Copy the material that follows word for word and omit its pictures.

- Data records
[start]

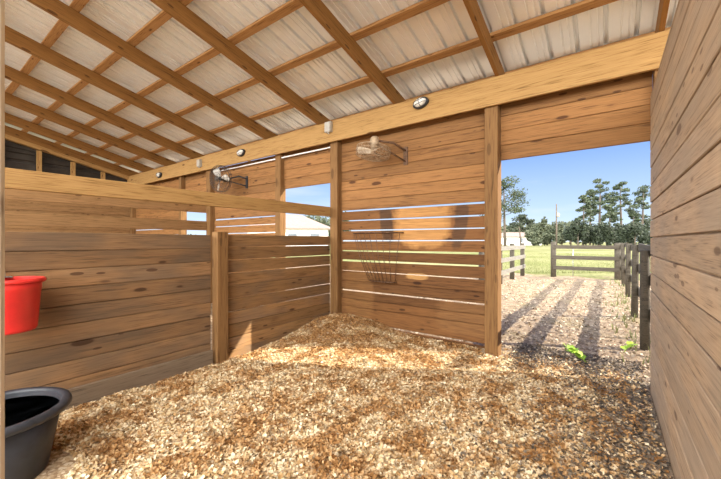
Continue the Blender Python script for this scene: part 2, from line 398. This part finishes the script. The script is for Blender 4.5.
def sloped(o, x, y, z):
    """local x -> down the slope (+y), local z -> roof normal"""
    ex = Vector((0, math.cos(ANG), -math.sin(ANG))); ez = Vector((0, math.sin(ANG), math.cos(ANG))); ey = ez.cross(ex)
    M = Matrix((ex, ey, ez)).transposed().to_4x4(); o.matrix_world = Matrix.Translation((x, y, z)) @ M
for x, lab in RX[0:1]+RX[2:]:
    m = MB(); m.box(0, Lr, -.02, .02, 0, RD, .003)
    o = m.build('rafter', W_raft); sloped(o, x, YF, zr(YF)); tag(o, lab, 'rafter', 'sloping roof rafters')
zt = RD/math.cos(ANG)
PY = [4.12, 3.51, 2.89, 2.31, 1.74, 1.19, .62, .02, -.58]
ORD = ['outermost eave', 'first', 'second', 'third', 'fourth', 'fifth', 'sixth', 'seventh', 'eighth']
for k, y in enumerate(PY):
    m = MB(); m.box(0, 14.7, -.045, .045, 0, .038, .002)
    o = m.build('purlin', W_purl); yy = y
    ex = Vector((1, 0, 0)); ez = Vector((0, math.sin(ANG), math.cos(ANG))); ey = ez.cross(ex)
    M = Matrix((ex, ey, ez)).transposed().to_4x4(); o.matrix_world = Matrix.Translation((-10.65, yy, zr(yy)+zt+.001)) @ M
    tag(o, (ORD[k]+' purlin up from the back wall beam' if k else 'eave purlin outside the back wall under the roof edge'), 'purlin', 'flat purlins across the rafters')
# corrugated sheet: profile repeats every 229 mm
m = MB(); prof = []
x = -10.75
while x < 4.1:
    prof += [(x, 0), (x+.075, 0), (x+.078, .008), (x+.092, .008), (x+.095, 0), (x+.135, 0), (x+.138, .008), (x+.152, .008), (x+.155, 0), (x+.178, 0), (x+.186, .040), (x+.211, .040), (x+.219, 0)]
    x += .229
V = []; L0, L1 = 0, Lr+.05
for X in (L0, L1):
    V += [(X, -px, pz) for px, pz in prof]
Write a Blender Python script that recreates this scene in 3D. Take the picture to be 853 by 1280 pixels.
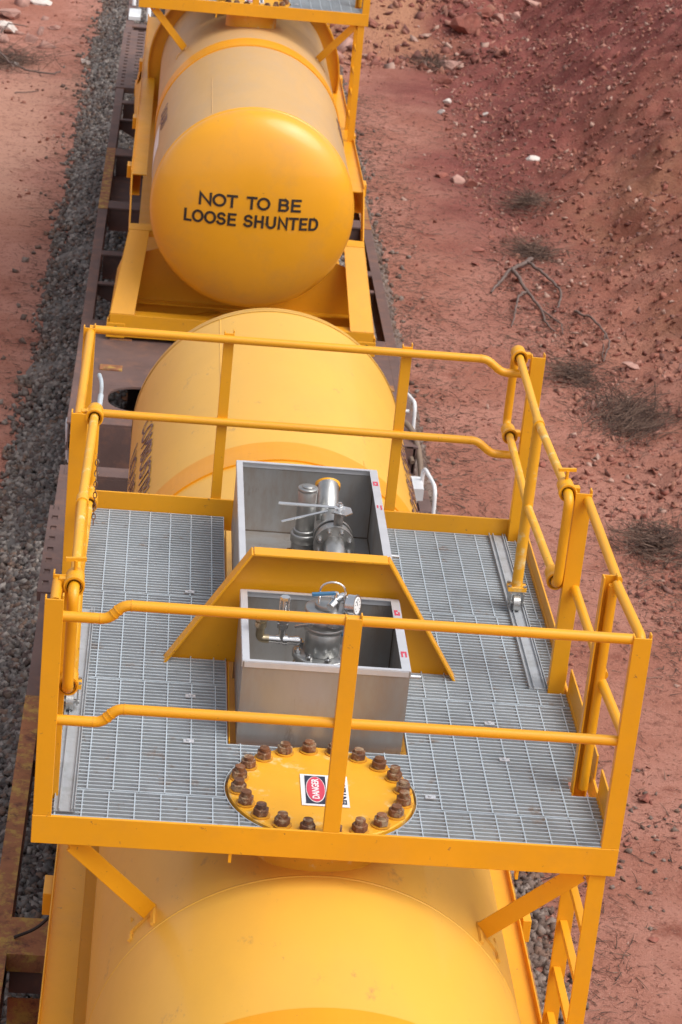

[end]

- Task solution
Continue the Blender Python script for this scene: part 2, from line 398. This part finishes the script. The script is for Blender 4.5.
def sloped(o, x, y, z):
    """local x -> down the slope (+y), local z -> roof normal"""
    ex = Vector((0, math.cos(ANG), -math.sin(ANG))); ez = Vector((0, math.sin(ANG), math.cos(ANG))); ey = ez.cross(ex)
    M = Matrix((ex, ey, ez)).transposed().to_4x4(); o.matrix_world = Matrix.Translation((x, y, z)) @ M
for x, lab in RX[0:1]+RX[2:]:
    m = MB(); m.box(0, Lr, -.02, .02, 0, RD, .003)
    o = m.build('rafter', W_raft); sloped(o, x, YF, zr(YF)); tag(o, lab, 'rafter', 'sloping roof rafters')
zt = RD/math.cos(ANG)
PY = [4.12, 3.51, 2.89, 2.31, 1.74, 1.19, .62, .02, -.58]
ORD = ['outermost eave', 'first', 'second', 'third', 'fourth', 'fifth', 'sixth', 'seventh', 'eighth']
for k, y in enumerate(PY):
    m = MB(); m.box(0, 14.7, -.045, .045, 0, .038, .002)
    o = m.build('purlin', W_purl); yy = y
    ex = Vector((1, 0, 0)); ez = Vector((0, math.sin(ANG), math.cos(ANG))); ey = ez.cross(ex)
    M = Matrix((ex, ey, ez)).transposed().to_4x4(); o.matrix_world = Matrix.Translation((-10.65, yy, zr(yy)+zt+.001)) @ M
    tag(o, (ORD[k]+' purlin up from the back wall beam' if k else 'eave purlin outside the back wall under the roof edge'), 'purlin', 'flat purlins across the rafters')
# corrugated sheet: profile repeats every 229 mm
m = MB(); prof = []
x = -10.75
while x < 4.1:
    prof += [(x, 0), (x+.075, 0), (x+.078, .008), (x+.092, .008), (x+.095, 0), (x+.135, 0), (x+.138, .008), (x+.152, .008), (x+.155, 0), (x+.178, 0), (x+.186, .040), (x+.211, .040), (x+.219, 0)]
    x += .229
V = []; L0, L1 = 0, Lr+.05
for X in (L0, L1):
    V += [(X, -px, pz) for px, pz in prof]
Write a Blender Python script that recreates this scene in 3D. Take the picture to be 853 by 1280 pixels.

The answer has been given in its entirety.